Effect: Gravehold suffers 3 damage — OR — Any player loses 1 charge, Gravehold suffers 1 damage, and this minion suffers 1 damage.

Take the second option whenever possible (lose 1 charge instead of letting Gravehold eat 3). The catch: if nobody has charges, you can’t choose it. Keep at least one charge banked on someone specifically for this.

Nhavkalas

Effect: Gravehold suffers 3 damage. This minion suffers 1 damage.

Three damage to Gravehold every round is brutal. It hits itself, but that’s cold comfort when your city is bleeding. High priority to eliminate.

Ren-Goda

Effect: Any player suffers 2 damage — OR — Any player suffers 1 damage and discards their most expensive card in hand.

Early game, you want to avoid losing expensive gems. Take the 2-damage option to keep your hand intact. Later, if your hand is mostly Sparks and Crystals with one spare, the discard option becomes fine.

Solara

Effect: Any player discards 2 cards in hand. This minion suffers 3 damage.

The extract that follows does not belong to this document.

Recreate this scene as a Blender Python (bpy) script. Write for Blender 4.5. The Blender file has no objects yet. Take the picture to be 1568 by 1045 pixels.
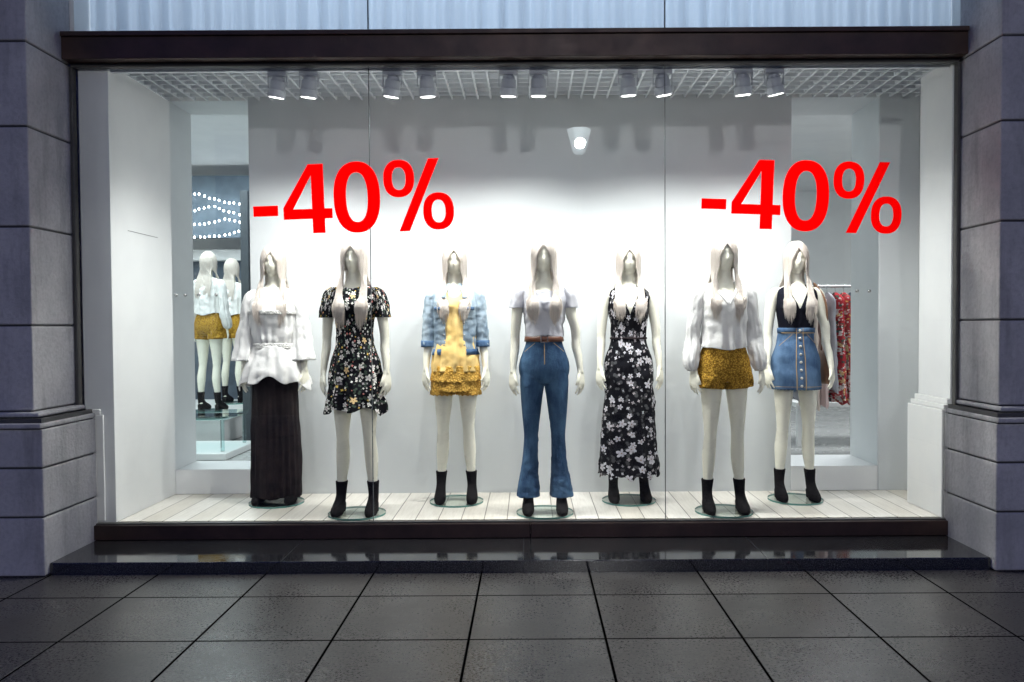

Solara only makes you discard cards — which stings but doesn’t drain life — and it damages itself for 3. On paper, low priority. But here’s the catch: late game, with Unleash happening five or more times per round, you could end up discarding ten cards in a single round. Zero spells prepped, zero momentum.

If you can choose, save Solara for last. Finishing with Solara as the final Acolyte makes the endgame significantly easier.


Supply Picks for the Early Game

One clear takeaway for the early game: prioritize Frozen MagmiteScoria Slag, and Erratic Ingot early in the market to help manage power cards. Locking in these gems before you need them gives you options when the pressure ramps up.


Summary

  • Hollow Crown can’t be damaged — the win condition is eliminating all nine Acolytes
  • Balance player’s life across your team; Lurzan punishes whoever falls behind
  • Kill order priority: Nhavkalas (Gravehold 3 dmg), Lurzan (lowest life targeting), Edryss Tragg (before Lurzan combos) — lower priority for Bezu and Solara
  • Keep at least 1 charge banked so you can always take Mord’s reduced damage option
  • Save Solara for last — its late-game discard pressure is real, but it’s manageable as the final target
  • Early market picks: Frozen Magmite, Scoria Slag, Erratic Ingot

Tested in 4-mage mode. Mileage may vary in solo or 2-mage, but the core priority logic holds.